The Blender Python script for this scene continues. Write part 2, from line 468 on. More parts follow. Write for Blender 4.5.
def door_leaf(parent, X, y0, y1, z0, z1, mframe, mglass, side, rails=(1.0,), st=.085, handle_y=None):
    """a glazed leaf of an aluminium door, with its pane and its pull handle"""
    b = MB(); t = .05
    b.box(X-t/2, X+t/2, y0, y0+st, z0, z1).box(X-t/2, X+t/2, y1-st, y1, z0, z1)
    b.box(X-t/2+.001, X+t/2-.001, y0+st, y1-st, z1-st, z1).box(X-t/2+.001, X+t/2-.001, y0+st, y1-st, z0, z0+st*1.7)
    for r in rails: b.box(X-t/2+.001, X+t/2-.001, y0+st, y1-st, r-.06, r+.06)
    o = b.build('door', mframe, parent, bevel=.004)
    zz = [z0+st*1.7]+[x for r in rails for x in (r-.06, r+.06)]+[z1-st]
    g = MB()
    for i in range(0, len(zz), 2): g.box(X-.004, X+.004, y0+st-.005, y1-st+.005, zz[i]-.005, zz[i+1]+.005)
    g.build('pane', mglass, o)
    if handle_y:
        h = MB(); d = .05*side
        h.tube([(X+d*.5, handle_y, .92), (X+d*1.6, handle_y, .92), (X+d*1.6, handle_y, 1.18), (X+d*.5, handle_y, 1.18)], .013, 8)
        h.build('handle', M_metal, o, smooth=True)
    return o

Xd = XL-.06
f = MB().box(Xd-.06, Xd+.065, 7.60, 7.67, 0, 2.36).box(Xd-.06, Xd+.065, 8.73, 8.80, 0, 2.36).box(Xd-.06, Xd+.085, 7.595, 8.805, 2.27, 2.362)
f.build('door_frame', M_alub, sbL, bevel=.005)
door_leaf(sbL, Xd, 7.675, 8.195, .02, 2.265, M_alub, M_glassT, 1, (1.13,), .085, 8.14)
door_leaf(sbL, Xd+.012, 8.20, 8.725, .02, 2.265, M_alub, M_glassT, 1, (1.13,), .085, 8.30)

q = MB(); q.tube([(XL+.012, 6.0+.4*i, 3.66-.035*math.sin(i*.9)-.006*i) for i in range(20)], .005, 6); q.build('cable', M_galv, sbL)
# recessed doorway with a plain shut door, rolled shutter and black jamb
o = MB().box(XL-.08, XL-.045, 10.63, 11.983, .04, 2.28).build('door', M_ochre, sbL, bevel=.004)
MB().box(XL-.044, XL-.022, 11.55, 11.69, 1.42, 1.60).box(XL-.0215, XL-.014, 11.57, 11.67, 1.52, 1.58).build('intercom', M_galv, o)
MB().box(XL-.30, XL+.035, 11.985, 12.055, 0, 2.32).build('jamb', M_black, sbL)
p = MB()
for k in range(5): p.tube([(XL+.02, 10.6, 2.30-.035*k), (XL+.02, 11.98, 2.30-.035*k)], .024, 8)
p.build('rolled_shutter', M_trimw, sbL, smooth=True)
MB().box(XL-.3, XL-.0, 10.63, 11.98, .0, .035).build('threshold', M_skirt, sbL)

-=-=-

Take the data above and return it exactly.

The Blender Python script for this scene continues. Write part 2, from line 468 on. More parts follow. Write for Blender 4.5.
def door_leaf(parent, X, y0, y1, z0, z1, mframe, mglass, side, rails=(1.0,), st=.085, handle_y=None):
    """a glazed leaf of an aluminium door, with its pane and its pull handle"""
    b = MB(); t = .05
    b.box(X-t/2, X+t/2, y0, y0+st, z0, z1).box(X-t/2, X+t/2, y1-st, y1, z0, z1)
    b.box(X-t/2+.001, X+t/2-.001, y0+st, y1-st, z1-st, z1).box(X-t/2+.001, X+t/2-.001, y0+st, y1-st, z0, z0+st*1.7)
    for r in rails: b.box(X-t/2+.001, X+t/2-.001, y0+st, y1-st, r-.06, r+.06)
    o = b.build('door', mframe, parent, bevel=.004)
    zz = [z0+st*1.7]+[x for r in rails for x in (r-.06, r+.06)]+[z1-st]
    g = MB()
    for i in range(0, len(zz), 2): g.box(X-.004, X+.004, y0+st-.005, y1-st+.005, zz[i]-.005, zz[i+1]+.005)
    g.build('pane', mglass, o)
    if handle_y:
        h = MB(); d = .05*side
        h.tube([(X+d*.5, handle_y, .92), (X+d*1.6, handle_y, .92), (X+d*1.6, handle_y, 1.18), (X+d*.5, handle_y, 1.18)], .013, 8)
        h.build('handle', M_metal, o, smooth=True)
    return o

Xd = XL-.06
f = MB().box(Xd-.06, Xd+.065, 7.60, 7.67, 0, 2.36).box(Xd-.06, Xd+.065, 8.73, 8.80, 0, 2.36).box(Xd-.06, Xd+.085, 7.595, 8.805, 2.27, 2.362)
f.build('door_frame', M_alub, sbL, bevel=.005)
door_leaf(sbL, Xd, 7.675, 8.195, .02, 2.265, M_alub, M_glassT, 1, (1.13,), .085, 8.14)
door_leaf(sbL, Xd+.012, 8.20, 8.725, .02, 2.265, M_alub, M_glassT, 1, (1.13,), .085, 8.30)

q = MB(); q.tube([(XL+.012, 6.0+.4*i, 3.66-.035*math.sin(i*.9)-.006*i) for i in range(20)], .005, 6); q.build('cable', M_galv, sbL)
# recessed doorway with a plain shut door, rolled shutter and black jamb
o = MB().box(XL-.08, XL-.045, 10.63, 11.983, .04, 2.28).build('door', M_ochre, sbL, bevel=.004)
MB().box(XL-.044, XL-.022, 11.55, 11.69, 1.42, 1.60).box(XL-.0215, XL-.014, 11.57, 11.67, 1.52, 1.58).build('intercom', M_galv, o)
MB().box(XL-.30, XL+.035, 11.985, 12.055, 0, 2.32).build('jamb', M_black, sbL)
p = MB()
for k in range(5): p.tube([(XL+.02, 10.6, 2.30-.035*k), (XL+.02, 11.98, 2.30-.035*k)], .024, 8)
p.build('rolled_shutter', M_trimw, sbL, smooth=True)
MB().box(XL-.3, XL-.0, 10.63, 11.98, .0, .035).build('threshold', M_skirt, sbL)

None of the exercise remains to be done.